L’année suivante, la Commission a rendu obligatoire l’étiquetage des biens provenant des colonies (un marché estimé à 150-200 millions d’euros par an en Europe). Entrées en vigueur en France en novembre 2016, les mentions « Produit de Cisjordanie (colonie israélienne) » et à l’inverse « Produit de Cisjordanie (produit palestinien) » doivent désormais être inscrites. Alors que certains comme le mouvement international BDS pour « Boycott, désinvestissement, sanctions » prônent des mesures plus radicales, d’autres observateurs mettent en avant les effets pervers d’une telle mesure. En effet, près de 25 000 Palestiniens travaillent dans des entreprises israéliennes implantées dans les Territoires, avec des salaires souvent bien supérieurs à ceux pratiqués dans les entreprises palestiniennes.
L’Europe divisée
Dotée d’outils limités en termes de politique étrangère commune, l’UE est également divisée entre ces différents États membres. Si des pays comme la France ou la plupart des pays nordiques et d’Europe de l’Ouest se sont progressivement érigés en défenseur de la solution à deux États, d’autres pays, notamment à l’Est, ont développé des liens privilégiés avec Israël. La République tchèque en est la figure de proue, le pays a même été le seul État membre de l’UE à voter contre la résolution de l’ONU du 29 novembre 2012 qui a accordé à la Palestine le statut de pays observateur non-membre.

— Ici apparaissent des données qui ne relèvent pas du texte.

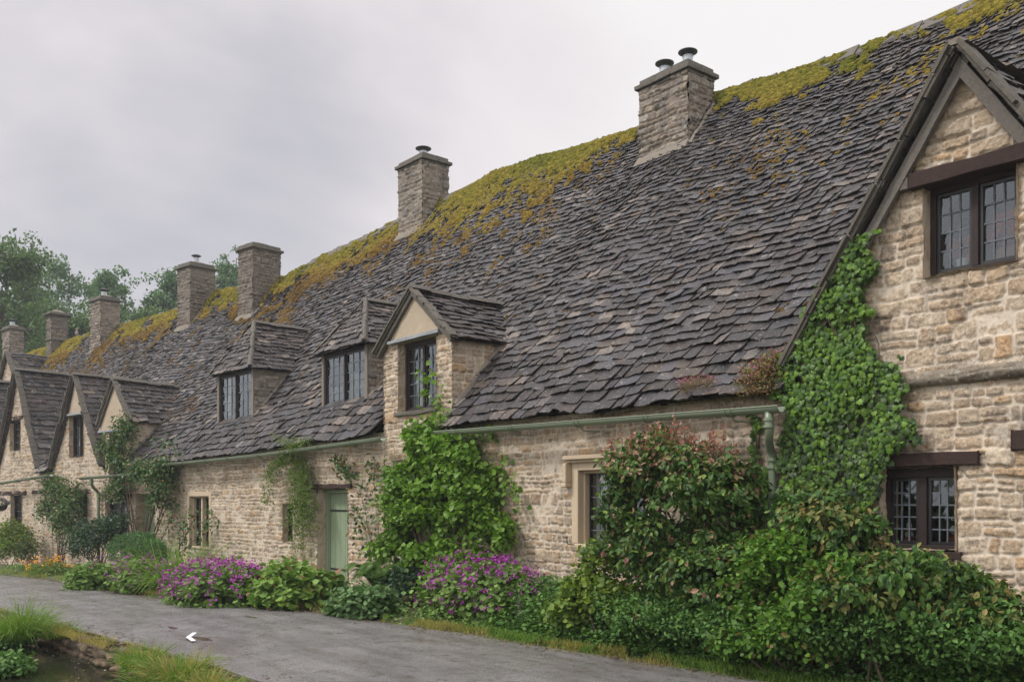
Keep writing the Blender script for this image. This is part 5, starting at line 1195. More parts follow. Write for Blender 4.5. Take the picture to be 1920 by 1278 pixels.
# roses at the fourth cottage
bl = [blob(232, 820, -.25, 28, 35, .2), blob(222, 870, -.3, 32, 30, .25), blob(265, 895, -.4, 42, 28, .3), blob(305, 900, -.35, 30, 35, .25), blob(220, 925, -.35, 30, 25, .25), blob(300, 940, -.35, 25, 20, .2), blob(200, 850, -.25, 20, 25, .2)]
bush('climbing_rose', 'large climbing rose over the small dormer and doorway of the fourth cottage', 'climber', base(262, -.4), bl, 620, 9, .085, T_OVAL, L_ROSE, droop=.5, spread=.10, stems=16, rough=.45, tint=lambda P, r, g: (g.random(len(P)) < .10) * .7, stem_r=.02)
o = thing('rose_shoot', base(320, -.4), 'loose rose shoots arching above the green gutter and beside the mullioned window', 'climber')
wisps(o, [[PT(300, 900, -.35), PT(320, 860, -.4), PT(318, 835, -.45), PT(300, 825, -.4)], [PT(285, 1030, -.4), PT(300, 960, -.35), PT(325, 920, -.3)], [PT(292, 1030, -.4), PT(315, 985, -.3), PT(330, 950, -.3)], [PT(330, 1040, -.4), PT(360, 980, -.35), PT(385, 945, -.35)], [PT(335, 1040, -.4), PT(375, 1000, -.35), PT(398, 975, -.35)], [PT(330, 1045, -.4), PT(345, 1000, -.4), PT(350, 970, -.4)]], 85, .10, T_OVAL, L_ROSE, .12, r=.012, tint=.1)
bush('climbing_rose', 'bushy climbing rose against the wall under the second steep gable from the left', 'climber', base(115, -.4), [blob(105, 930, -.3, 40, 28, .3), blob(135, 950, -.35, 30, 35, .3), blob(90, 960, -.3, 28, 25, .25), blob(120, 990, -.4, 38, 35, .3), blob(95, 905, -.2, 15, 15, .2)], 420, 9, .085, T_OVAL, L_ROSE, droop=.5, spread=.11, stems=14, rough=.45, tint=lambda P, r, g: (g.random(len(P)) < .06) * .7)
bush('dark_evergreen_bush', 'loose dark evergreen bush left of the clipped round bush', 'shrub', base(185, -1.0), [blob(180, 1010, -1.1, 50, 32, .5), blob(215, 990, -.9, 30, 20, .3), blob(155, 1030, -1.1, 35, 35, .4)], 520, 9, .07, T_OVAL, L_DARK, droop=.2, spread=.08, stems=8, rough=.35)
bush('clipped_round_bush', 'clipped rounded mid green bush in front of the fourth cottage', 'shrub', base(255, -1.6), [blob(255, 1040, -1.7, 48, 38, .62), blob(275, 1045, -1.7, 36, 30, .5)], 1500, 8, .035, T_OVAL, L_BOX, droop=-.6, spread=.03, stems=4, rough=.16, shell=(.88, 1.0))
bush('yellow_green_bush', 'rounded yellow-green bush at the left edge below the far cottages', 'shrub', base(18, -1.0), [blob(15, 1020, -1.0, 36, 38, .7), blob(30, 1035, -1.0, 22, 28, .5)], 620, 9, .07, T_OVAL, L_YEL, droop=.1, spread=.06, stems=4, rough=.25)
bush('small_reddish_bush', 'small twiggy bush with reddish tips beside the yellow-green bush', 'shrub', base(58, -.8), [blob(56, 1030, -.8, 20, 25, .35), blob(48, 1050, -.9, 18, 15, .3)], 130, 8, .06, T_OVAL, L_ROSE, droop=.1, spread=.08, stems=8, tint=lambda P, r, g: (g.random(len(P)) < .25) * .9)
# flowering mounds along the foot of the wall
def mound(name, label, cat, u, v, du, dv, depth, n, size, tmpl, mat, fl=None, z=0, tint=None, group=None, **kw):
    c = G_at(u, v + dv, z); rd = nrmz(np.array([c[0] - CX, c[1] - CY, 0])); c = c + rd * depth * .9; c[2] = float(terrain(c[0], c[1])); f = -(c[0] - CX) * CS + (c[1] - CY) * SN; m = f / FOC
    h = (2 * dv * m) * .80
    bl = [(c[0] + du * m * k * .62, c[1] + random.uniform(-.1, .1), c[2] + h * .25, du * m * random.uniform(.45, .6), depth * random.uniform(.75, 1), h * random.uniform(.62, .8)) for k in (-.95, -.35, .3, .95)]
    return bush(name, label, cat, c, bl, int(n * 1.5), 9, size, tmpl, mat, droop=.25, spread=.05, stems=0, rough=.18, flowers=fl, base_z=c[2], tint=tint, up=.9, group=group, **kw)
ger = 'magenta geraniums along the foot of the wall'
mound('geranium_clump', 'wide clump of magenta geraniums below the honeysuckle, right of the door', 'flowers', 900, 1118, 135, 62, .62, 520, .065, T_GER, L_GER, (480, .036, L_MAG, .10), group=ger)
mound('geranium_clump', 'large clump of magenta geraniums under the tiny window wall, left of the lime-leaved plant', 'flowers', 415, 1094, 115, 42, .85, 560, .07, T_GER, L_GER, (560, .040, L_MAG, .13), group=ger)
mound('geranium_clump', 'geranium clump with a few magenta flowers at the foot of the clipped round bush', 'flowers', 265, 1078, 62, 32, .55, 330, .07, T_GER, L_GER, (190, .040, L_MAG, .12), z=-.07, group=ger)
mound('geranium_clump', 'leafy clump with very few magenta flowers beside the orange flowers', 'flowers', 178, 1072, 42, 34, .5, 280, .07, T_GER, L_GER, (22, .036, L_MAG, .14), z=-.12, group=ger)
mound('lime_leaved_plant', 'large-leaved lime green plant with a few brown leaves just left of the door', 'plant', 545, 1103, 78, 42, .62, 420, .10, T_HEART, L_LIME, tint=lambda P, r, g: (g.random(len(P)) < .07) * 1.0)
mound('grey_green_plant', 'low grey-green leafy clump at the right side of the doorstep', 'plant', 680, 1133, 62, 30, .45, 260, .07, T_GER, L_BLUEG)
mound('yellow_flowered_plant', 'loose pale green plant with small yellow flowers between geraniums and big shrub', 'plant', 1055, 1125, 60, 45, .5, 330, .045, T_NARROW, L_BRIGHT, (16, .03, L_YELF, .10))
mound('orange_poppies', 'patch of bright orange poppies at the edge of the lane, far left', 'flowers', 88, 1062, 30, 16, .5, 90, .07, T_NARROW, L_YEL, (46, .05, L_ORG, .18), z=-.2)
mound('white_flowered_plant', 'small grey-leaved plant with white flowers right of the orange poppies', 'flowers', 110, 1066, 14, 10, .3, 40, .07, T_NARROW, L_BLUEG, (14, .04, L_WHT, .08), z=-.2)
mound('red_leaved_plant', 'small dark red flowers left of the orange poppies', 'flowers', 50, 1058, 14, 12, .3, 40, .07, T_NARROW, L_NET, (10, .04, L_RED, .12), z=-.2)
# grass fountain
def tuft(name, label, c, r, n, h, mat, wd=.008, dry=.1, lean=.5, g=None, cat='grass tuft', group=None, ry=None):
    g = g or np.random.default_rng(int(abs(c[0] * 77)) + n); o = thing(name, c, label, cat, group); a = g.uniform(0, 2 * PI, n); q = np.sqrt(g.random(n)); ry = ry or r
    P = np.stack([c[0] + r * q * np.cos(a), c[1] + ry * q * np.sin(a), np.full(n, c[2] - .02)], -1); d = np.stack([np.cos(a) * q, np.sin(a) * q, np.zeros(n)], -1)
    T = nrmz(d * lean * 1.3 + g.normal(0, .34, (n, 3)) * [1, 1, .3] + [0, 0, 1]); Nn = nrmz(-d + g.normal(0, .4, (n, 3)) + [0, 0, -.2]); L = h * g.uniform(.3, 1.15, n) * (.45 + 1.1 * vn(P[:, 0] * 5, P[:, 1] * 5, 3))
    V, F = T_BLADE; y = T; z = nrmz(Nn - (Nn * y).sum(1, keepdims=True) * y); x = np.cross(y, z)
    Q = P[:, None] + V[None, :, 0:1] * x[:, None] * wd + L[:, None, None] * (V[None, :, 1:2] * y[:, None] - V[None, :, 2:3] * z[:, None] * 1.2 - np.array([0, 0, 1.]) * (V[None, :, 1:2] ** 3) * .25)
    o_ = (np.arange(n) * 7)[:, None, None]; emit('blades', Q.reshape(-1, 3), [(f[None] + o_).reshape(-1, f.shape[1]) for f in F], mat, o, attrs={'tint': np.repeat((g.random(n) < dry) * g.uniform(.5, 1, n), 7)}); return o
c = G_at(338, 1112, -.05); c[2] = 0.0; c += nrmz(np.array([c[0], c[1] + 8.4, 0])) * .7; tuft('ornamental_grass', 'fountain of pale green grass between the clipped bush and the large geraniums', c, .45, 1000, 1.25, L_GRASS, .014, .04, .9)
# fern
def fern(c, label, n=14, L=.6):
    g = np.random.default_rng(66); o = thing('fern', c, label, 'fern'); PP = []; TT = []; NN = []; SS = []; mb = MB()
    for i in range(n):
        a = g.uniform(0, 2 * PI); d = np.array([math.cos(a), math.sin(a), 0]); l = L * g.uniform(.7, 1.1); t = np.linspace(0, 1, 26); C = c + d * (t[:, None] * l * .8) + np.array([0, 0, 1.]) * (np.sin(t * 2.2) * l * .75)[:, None]; mb.tube(C, .004, 4)
        T = np.gradient(C, axis=0); T = nrmz(T); side = nrmz(np.cross(T, [0, 0, 1.]))
        for s in (-1, 1):
            PP.append(C[2:]); TT.append(nrmz(side[2:] * s + T[2:] * .5)); NN.append(np.cross(side[2:], T[2:])); SS.append(.14 * np.sin(PI * (1 - t[2:] * .93)) ** .6 + .01)
    V, F, k = leaves(np.concatenate(PP), np.concatenate(NN), np.concatenate(TT), np.concatenate(SS), T_NARROW, .8); emit('fronds', V, F, L_FERN, o, attrs={'tint': np.zeros(len(V))}); mb.build('stems', m_twig, o)
c = base(712, -.95); fern(c + [0, 0, .12], 'large fresh green fern under the honeysuckle beside the door', 30, .68)
c = base(765, -.8); bush('dark_leaved_perennial', 'dark purplish leafy perennial at the foot of the fern', 'plant', c, [blob(755, 1095, -.8, 40, 30, .3)], 120, 9, .07, T_OVAL, L_DARK, spread=.06, stems=4)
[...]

A l’heure où l’administration Trump prend ses marques et semble moins attachée que jamais à soutenir une solution à deux États, l’Union européenne paraît être un acteur politique bien seul et sans solutions pour relancer le processus de paix. A moins que ce ne soit à la Russie de devenir un acteur diplomatique important. Un nouvel accord pour la mise en place d’un gouvernement d’union nationale palestinien a été signé en janvier. Réunissant l’ensemble des factions palestiniennes, il est le premier à avoir été conclu sous l’égide de Moscou.